Das Schicksal betrifft dann auch die Kunstkritik, die ihr lauwarmes Süppchen am besten auf der vorletzten Seite, vor dem Fernsehprogramm, kochen darf. Oder auf den hinteren Seiten der Feuilletons der wichtigeren Tageszeitungen. Gelesen werden diese Kritiken vom Künstler bzw. von der Künstlerin, dann folgen der Galerist und die Freunde der Galerie oder des Künstlers. Da das Angebot größer ist als der Platz im Feuilleton, gibt es immer eine Person, die ausjurieren muss. Das tut sie am besten dann, wenn sie die Einzelkritik schon von vorneherein bestellt. Was passt zu wem, wer widerspricht wem, wer ergänzt die Tonlage?

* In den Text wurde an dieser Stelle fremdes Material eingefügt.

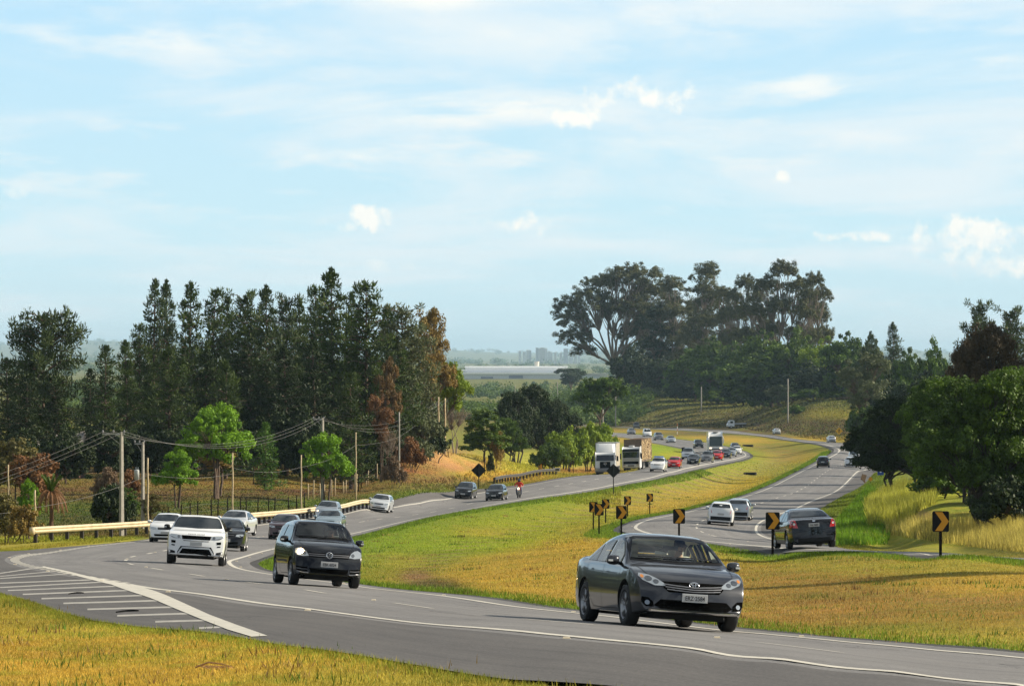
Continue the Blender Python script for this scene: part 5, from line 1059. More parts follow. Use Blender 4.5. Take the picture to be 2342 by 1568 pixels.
def motorcycle():
    r = empty('motorcycle', label='motorcycle with a round headlamp ridden in the inner lane', cat='motorcycle')
    for x in (.66, -.64):
        m = MB(); m.lathe([(.24, -.045), (.30, -.05), (.315, 0), (.30, .05), (.24, .045)], 'Y', 20, closed=True); t = m.build('wheel', RUBBER, r, True); t.location = (x, 0, .315)
        q = MB(); q.lathe([(.245, -.02), (.245, .02)], 'Y', 20)
        for k in range(10): a = k*.628; q.tube([(0, 0, 0), (.24*math.cos(a), 0, .24*math.sin(a))], .006, 3)
        q.build('rim', CHROME, t)
    m = MB(); m.tube([(.66, .08, .32), (.45, .08, .82), (.36, .06, 1.0)], .024, 6); m.tube([(.66, -.08, .32), (.45, -.08, .82), (.36, -.06, 1.0)], .024, 6); m.tube([(.34, -.34, 1.06), (.40, -.1, 1.02), (.40, .1, 1.02), (.34, .34, 1.06)], .016, 6); m.build('fork', CHROME, r, True)
    m = MB(); m.lathe([(.001, .10), (.09, .06), (.10, 0), (.06, -.08)], 'X', 14); o = m.build('headlight', LIT2, r, True); o.location = (.52, 0, .88)
    m = MB(); m.box((.15, 0, .82), (.42, .26, .22)); bev(m.build('fuel_tank', PT['red'], r), .07)
    m = MB(); m.box((-.28, 0, .80), (.62, .26, .12)); bev(m.build('saddle', TRIM, r), .04)
    m = MB(); m.box((.05, 0, .48), (.42, .26, .34)); m.tube([(.1, .13, .35), (-.2, .16, .28), (-.75, .16, .36)], .04, 6); m.tube([(.38, 0, .85), (.2, 0, .45), (-.3, 0, .42), (-.64, 0, .32)], .03, 6); m.tube([(-.3, 0, .78), (-.64, 0, .32)], .03, 6); m.build('engine', STEEL, r)
    for s_ in (1, -1): m = MB(); m.tube([(.34, s_*.26, 1.06), (.34, s_*.34, 1.22)], .008, 4); m.box((.33, s_*.36, 1.24), (.02, .12, .07)); m.build('mirror', TRIM, r)
    return r
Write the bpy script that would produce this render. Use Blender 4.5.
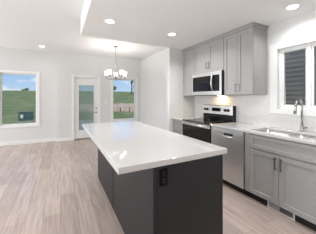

Schön wär’s, wenn’s so wär. Platz ist zwar in der kleinsten Hütte, aber viele Hütten machen noch kein Dorf. So behindert sich die Kunstkritik selbst. Von „Feuilleton“ mag man gar nicht mehr reden. Und die vielen Stimmen überlagern einen Grundtenor des Missfallens gegenüber dem eigenen Metier. Zu einer Wertung kann es nicht kommen, weil die Eingebundenheit in ein gesellschaftliches Ganzes gar nicht mehr angedacht wird. Jede Kritik ist mehr oder minder Konsens mit den Umständen. „Welche Umstände?“, fragt die Leserin, der Leser. Zum ersten die eigenen. Es gibt ein Proletariat der Kunstkritik, über das man den Mantel des Schweigens gelegt hat.

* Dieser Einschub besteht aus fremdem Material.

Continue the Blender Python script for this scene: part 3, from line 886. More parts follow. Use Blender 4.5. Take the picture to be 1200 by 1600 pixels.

„Was tun?“, fragen wir mit Lenin, und gleichzeitig nach der Rolle der Kunstkritik in den Zeiten des Prekariats. Kunst ist etwas für die Begüterten – und das sollte durchaus zur Sprache kommen –, wie die eigene Situation als ein ausgezeichnetes Prekariat, ausgezeichnet dadurch, dass es zumindest einen Zugang zur Öffentlichkeit hat. Und an einem seltenen Moment treffen sich die Begüterten mit diesem Prekariat und schließen eben keinen Burgfrieden mehr. Dann ist Kunstkritik nicht mehr nur das, sondern auch Gesellschaftskritik. Die erste Reihe kann mit ihren Klunkern applaudieren, die hinteren Ränge ballen die Hand zur Faust, ganz leise, weil Kunst kein Sedativum ist, sondern ein Mittel der Aufklärung, der Klärung der Fronten.